Goal — Return the listing word for word, as given.

— BEGIN Stored data —

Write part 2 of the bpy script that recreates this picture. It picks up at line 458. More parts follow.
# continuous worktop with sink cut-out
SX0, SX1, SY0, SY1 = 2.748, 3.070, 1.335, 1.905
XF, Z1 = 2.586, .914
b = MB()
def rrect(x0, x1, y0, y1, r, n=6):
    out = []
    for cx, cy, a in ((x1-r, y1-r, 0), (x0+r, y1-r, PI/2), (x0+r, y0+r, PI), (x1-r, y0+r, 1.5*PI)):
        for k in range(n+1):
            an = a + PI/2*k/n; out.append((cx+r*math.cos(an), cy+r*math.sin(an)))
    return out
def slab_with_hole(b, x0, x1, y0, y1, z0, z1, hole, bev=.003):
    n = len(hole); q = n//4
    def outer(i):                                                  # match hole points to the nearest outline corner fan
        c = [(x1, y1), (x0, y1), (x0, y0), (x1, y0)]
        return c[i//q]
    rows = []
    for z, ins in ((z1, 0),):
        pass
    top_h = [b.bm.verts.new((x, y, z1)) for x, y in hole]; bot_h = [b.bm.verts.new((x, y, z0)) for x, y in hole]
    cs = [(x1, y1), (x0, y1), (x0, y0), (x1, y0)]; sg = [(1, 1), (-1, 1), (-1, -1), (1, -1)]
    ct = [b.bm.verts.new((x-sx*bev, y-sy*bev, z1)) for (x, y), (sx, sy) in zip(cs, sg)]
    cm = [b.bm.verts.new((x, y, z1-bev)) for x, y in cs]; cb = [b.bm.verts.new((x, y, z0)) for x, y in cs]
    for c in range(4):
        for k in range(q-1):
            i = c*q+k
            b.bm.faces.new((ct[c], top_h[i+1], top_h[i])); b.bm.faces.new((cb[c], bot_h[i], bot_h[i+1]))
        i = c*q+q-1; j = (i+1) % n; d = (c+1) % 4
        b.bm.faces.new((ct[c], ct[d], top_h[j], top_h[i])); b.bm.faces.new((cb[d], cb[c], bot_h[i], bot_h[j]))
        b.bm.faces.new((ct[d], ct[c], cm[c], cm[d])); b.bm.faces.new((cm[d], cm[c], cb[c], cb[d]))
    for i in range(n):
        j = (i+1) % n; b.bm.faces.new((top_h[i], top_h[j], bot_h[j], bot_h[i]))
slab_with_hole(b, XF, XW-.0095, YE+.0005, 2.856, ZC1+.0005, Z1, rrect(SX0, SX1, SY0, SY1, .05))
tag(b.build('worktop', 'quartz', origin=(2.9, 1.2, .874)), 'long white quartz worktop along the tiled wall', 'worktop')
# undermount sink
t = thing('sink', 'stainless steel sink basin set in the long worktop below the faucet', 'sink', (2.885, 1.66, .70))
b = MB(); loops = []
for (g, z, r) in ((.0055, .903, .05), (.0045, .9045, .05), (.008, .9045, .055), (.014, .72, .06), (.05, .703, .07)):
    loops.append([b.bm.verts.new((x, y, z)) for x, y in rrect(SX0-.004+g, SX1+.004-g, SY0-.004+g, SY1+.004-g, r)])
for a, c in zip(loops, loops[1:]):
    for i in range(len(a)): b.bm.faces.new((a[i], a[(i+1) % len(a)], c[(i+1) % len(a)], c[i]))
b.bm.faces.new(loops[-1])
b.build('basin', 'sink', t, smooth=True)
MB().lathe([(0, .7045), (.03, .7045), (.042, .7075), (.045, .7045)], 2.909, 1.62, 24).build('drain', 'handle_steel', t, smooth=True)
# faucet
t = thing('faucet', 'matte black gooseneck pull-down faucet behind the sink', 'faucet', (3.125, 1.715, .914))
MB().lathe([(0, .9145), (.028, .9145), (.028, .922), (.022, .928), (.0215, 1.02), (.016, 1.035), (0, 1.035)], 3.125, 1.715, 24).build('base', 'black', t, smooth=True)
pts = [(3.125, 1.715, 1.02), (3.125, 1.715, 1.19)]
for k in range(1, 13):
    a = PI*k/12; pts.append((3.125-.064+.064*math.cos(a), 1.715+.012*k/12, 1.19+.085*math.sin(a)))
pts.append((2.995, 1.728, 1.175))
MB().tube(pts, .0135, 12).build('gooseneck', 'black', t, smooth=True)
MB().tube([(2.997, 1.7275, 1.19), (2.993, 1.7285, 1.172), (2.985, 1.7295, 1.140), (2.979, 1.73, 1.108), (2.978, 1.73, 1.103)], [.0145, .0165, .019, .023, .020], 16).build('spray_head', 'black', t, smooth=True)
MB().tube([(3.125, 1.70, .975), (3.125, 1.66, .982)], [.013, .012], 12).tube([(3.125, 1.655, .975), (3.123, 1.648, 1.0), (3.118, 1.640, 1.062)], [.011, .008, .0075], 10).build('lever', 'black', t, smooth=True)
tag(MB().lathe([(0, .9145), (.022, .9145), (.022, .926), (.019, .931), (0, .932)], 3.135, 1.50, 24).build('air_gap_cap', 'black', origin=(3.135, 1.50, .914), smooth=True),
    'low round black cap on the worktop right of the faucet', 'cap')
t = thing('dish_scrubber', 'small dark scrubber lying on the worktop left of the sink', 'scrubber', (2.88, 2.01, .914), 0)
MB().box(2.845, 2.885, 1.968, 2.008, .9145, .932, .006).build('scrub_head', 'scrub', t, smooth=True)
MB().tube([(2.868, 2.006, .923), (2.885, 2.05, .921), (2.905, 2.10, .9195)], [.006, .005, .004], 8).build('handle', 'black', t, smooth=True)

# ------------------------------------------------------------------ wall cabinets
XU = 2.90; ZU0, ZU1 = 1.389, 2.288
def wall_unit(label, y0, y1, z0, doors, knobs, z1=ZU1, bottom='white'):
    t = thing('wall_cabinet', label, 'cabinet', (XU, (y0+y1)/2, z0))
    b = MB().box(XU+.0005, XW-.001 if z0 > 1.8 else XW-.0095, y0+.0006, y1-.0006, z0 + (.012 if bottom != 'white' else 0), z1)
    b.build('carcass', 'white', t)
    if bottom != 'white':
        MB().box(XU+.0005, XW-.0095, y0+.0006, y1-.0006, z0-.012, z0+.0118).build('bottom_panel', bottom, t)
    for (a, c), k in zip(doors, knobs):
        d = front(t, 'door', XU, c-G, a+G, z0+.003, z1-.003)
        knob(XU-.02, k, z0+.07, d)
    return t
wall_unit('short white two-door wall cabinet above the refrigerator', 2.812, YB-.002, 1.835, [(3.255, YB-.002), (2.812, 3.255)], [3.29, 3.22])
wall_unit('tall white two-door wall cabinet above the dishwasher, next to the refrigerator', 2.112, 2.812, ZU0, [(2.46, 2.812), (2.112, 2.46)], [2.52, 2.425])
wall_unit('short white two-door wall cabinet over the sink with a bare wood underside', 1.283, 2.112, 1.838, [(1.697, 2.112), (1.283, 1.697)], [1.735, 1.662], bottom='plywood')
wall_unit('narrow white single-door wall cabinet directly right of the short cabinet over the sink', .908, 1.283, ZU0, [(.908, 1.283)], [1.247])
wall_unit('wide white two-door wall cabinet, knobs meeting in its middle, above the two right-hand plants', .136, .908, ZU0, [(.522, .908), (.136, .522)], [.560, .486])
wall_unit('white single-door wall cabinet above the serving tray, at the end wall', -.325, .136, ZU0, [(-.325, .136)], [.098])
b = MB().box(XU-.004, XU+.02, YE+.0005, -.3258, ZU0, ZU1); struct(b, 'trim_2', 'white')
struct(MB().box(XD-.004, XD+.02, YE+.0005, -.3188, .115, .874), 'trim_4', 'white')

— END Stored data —

Solution to the problem —
Write part 2 of the bpy script that recreates this picture. It picks up at line 458. More parts follow.
# continuous worktop with sink cut-out
SX0, SX1, SY0, SY1 = 2.748, 3.070, 1.335, 1.905
XF, Z1 = 2.586, .914
b = MB()
def rrect(x0, x1, y0, y1, r, n=6):
    out = []
    for cx, cy, a in ((x1-r, y1-r, 0), (x0+r, y1-r, PI/2), (x0+r, y0+r, PI), (x1-r, y0+r, 1.5*PI)):
        for k in range(n+1):
            an = a + PI/2*k/n; out.append((cx+r*math.cos(an), cy+r*math.sin(an)))
    return out
def slab_with_hole(b, x0, x1, y0, y1, z0, z1, hole, bev=.003):
    n = len(hole); q = n//4
    def outer(i):                                                  # match hole points to the nearest outline corner fan
        c = [(x1, y1), (x0, y1), (x0, y0), (x1, y0)]
        return c[i//q]
    rows = []
    for z, ins in ((z1, 0),):
        pass
    top_h = [b.bm.verts.new((x, y, z1)) for x, y in hole]; bot_h = [b.bm.verts.new((x, y, z0)) for x, y in hole]
    cs = [(x1, y1), (x0, y1), (x0, y0), (x1, y0)]; sg = [(1, 1), (-1, 1), (-1, -1), (1, -1)]
    ct = [b.bm.verts.new((x-sx*bev, y-sy*bev, z1)) for (x, y), (sx, sy) in zip(cs, sg)]
    cm = [b.bm.verts.new((x, y, z1-bev)) for x, y in cs]; cb = [b.bm.verts.new((x, y, z0)) for x, y in cs]
    for c in range(4):
        for k in range(q-1):
            i = c*q+k
            b.bm.faces.new((ct[c], top_h[i+1], top_h[i])); b.bm.faces.new((cb[c], bot_h[i], bot_h[i+1]))
        i = c*q+q-1; j = (i+1) % n; d = (c+1) % 4
        b.bm.faces.new((ct[c], ct[d], top_h[j], top_h[i])); b.bm.faces.new((cb[d], cb[c], bot_h[i], bot_h[j]))
        b.bm.faces.new((ct[d], ct[c], cm[c], cm[d])); b.bm.faces.new((cm[d], cm[c], cb[c], cb[d]))
    for i in range(n):
        j = (i+1) % n; b.bm.faces.new((top_h[i], top_h[j], bot_h[j], bot_h[i]))
slab_with_hole(b, XF, XW-.0095, YE+.0005, 2.856, ZC1+.0005, Z1, rrect(SX0, SX1, SY0, SY1, .05))
tag(b.build('worktop', 'quartz', origin=(2.9, 1.2, .874)), 'long white quartz worktop along the tiled wall', 'worktop')
# undermount sink
t = thing('sink', 'stainless steel sink basin set in the long worktop below the faucet', 'sink', (2.885, 1.66, .70))
b = MB(); loops = []
for (g, z, r) in ((.0055, .903, .05), (.0045, .9045, .05), (.008, .9045, .055), (.014, .72, .06), (.05, .703, .07)):
    loops.append([b.bm.verts.new((x, y, z)) for x, y in rrect(SX0-.004+g, SX1+.004-g, SY0-.004+g, SY1+.004-g, r)])
for a, c in zip(loops, loops[1:]):
    for i in range(len(a)): b.bm.faces.new((a[i], a[(i+1) % len(a)], c[(i+1) % len(a)], c[i]))
b.bm.faces.new(loops[-1])
b.build('basin', 'sink', t, smooth=True)
MB().lathe([(0, .7045), (.03, .7045), (.042, .7075), (.045, .7045)], 2.909, 1.62, 24).build('drain', 'handle_steel', t, smooth=True)
# faucet
t = thing('faucet', 'matte black gooseneck pull-down faucet behind the sink', 'faucet', (3.125, 1.715, .914))
MB().lathe([(0, .9145), (.028, .9145), (.028, .922), (.022, .928), (.0215, 1.02), (.016, 1.035), (0, 1.035)], 3.125, 1.715, 24).build('base', 'black', t, smooth=True)
pts = [(3.125, 1.715, 1.02), (3.125, 1.715, 1.19)]
for k in range(1, 13):
    a = PI*k/12; pts.append((3.125-.064+.064*math.cos(a), 1.715+.012*k/12, 1.19+.085*math.sin(a)))
pts.append((2.995, 1.728, 1.175))
MB().tube(pts, .0135, 12).build('gooseneck', 'black', t, smooth=True)
MB().tube([(2.997, 1.7275, 1.19), (2.993, 1.7285, 1.172), (2.985, 1.7295, 1.140), (2.979, 1.73, 1.108), (2.978, 1.73, 1.103)], [.0145, .0165, .019, .023, .020], 16).build('spray_head', 'black', t, smooth=True)
MB().tube([(3.125, 1.70, .975), (3.125, 1.66, .982)], [.013, .012], 12).tube([(3.125, 1.655, .975), (3.123, 1.648, 1.0), (3.118, 1.640, 1.062)], [.011, .008, .0075], 10).build('lever', 'black', t, smooth=True)
tag(MB().lathe([(0, .9145), (.022, .9145), (.022, .926), (.019, .931), (0, .932)], 3.135, 1.50, 24).build('air_gap_cap', 'black', origin=(3.135, 1.50, .914), smooth=True),
    'low round black cap on the worktop right of the faucet', 'cap')
t = thing('dish_scrubber', 'small dark scrubber lying on the worktop left of the sink', 'scrubber', (2.88, 2.01, .914), 0)
MB().box(2.845, 2.885, 1.968, 2.008, .9145, .932, .006).build('scrub_head', 'scrub', t, smooth=True)
MB().tube([(2.868, 2.006, .923), (2.885, 2.05, .921), (2.905, 2.10, .9195)], [.006, .005, .004], 8).build('handle', 'black', t, smooth=True)

# ------------------------------------------------------------------ wall cabinets
XU = 2.90; ZU0, ZU1 = 1.389, 2.288
def wall_unit(label, y0, y1, z0, doors, knobs, z1=ZU1, bottom='white'):
    t = thing('wall_cabinet', label, 'cabinet', (XU, (y0+y1)/2, z0))
    b = MB().box(XU+.0005, XW-.001 if z0 > 1.8 else XW-.0095, y0+.0006, y1-.0006, z0 + (.012 if bottom != 'white' else 0), z1)
    b.build('carcass', 'white', t)
    if bottom != 'white':
        MB().box(XU+.0005, XW-.0095, y0+.0006, y1-.0006, z0-.012, z0+.0118).build('bottom_panel', bottom, t)
    for (a, c), k in zip(doors, knobs):
        d = front(t, 'door', XU, c-G, a+G, z0+.003, z1-.003)
        knob(XU-.02, k, z0+.07, d)
    return t
wall_unit('short white two-door wall cabinet above the refrigerator', 2.812, YB-.002, 1.835, [(3.255, YB-.002), (2.812, 3.255)], [3.29, 3.22])
wall_unit('tall white two-door wall cabinet above the dishwasher, next to the refrigerator', 2.112, 2.812, ZU0, [(2.46, 2.812), (2.112, 2.46)], [2.52, 2.425])
wall_unit('short white two-door wall cabinet over the sink with a bare wood underside', 1.283, 2.112, 1.838, [(1.697, 2.112), (1.283, 1.697)], [1.735, 1.662], bottom='plywood')
wall_unit('narrow white single-door wall cabinet directly right of the short cabinet over the sink', .908, 1.283, ZU0, [(.908, 1.283)], [1.247])
wall_unit('wide white two-door wall cabinet, knobs meeting in its middle, above the two right-hand plants', .136, .908, ZU0, [(.522, .908), (.136, .522)], [.560, .486])
wall_unit('white single-door wall cabinet above the serving tray, at the end wall', -.325, .136, ZU0, [(-.325, .136)], [.098])
b = MB().box(XU-.004, XU+.02, YE+.0005, -.3258, ZU0, ZU1); struct(b, 'trim_2', 'white')
struct(MB().box(XD-.004, XD+.02, YE+.0005, -.3188, .115, .874), 'trim_4', 'white')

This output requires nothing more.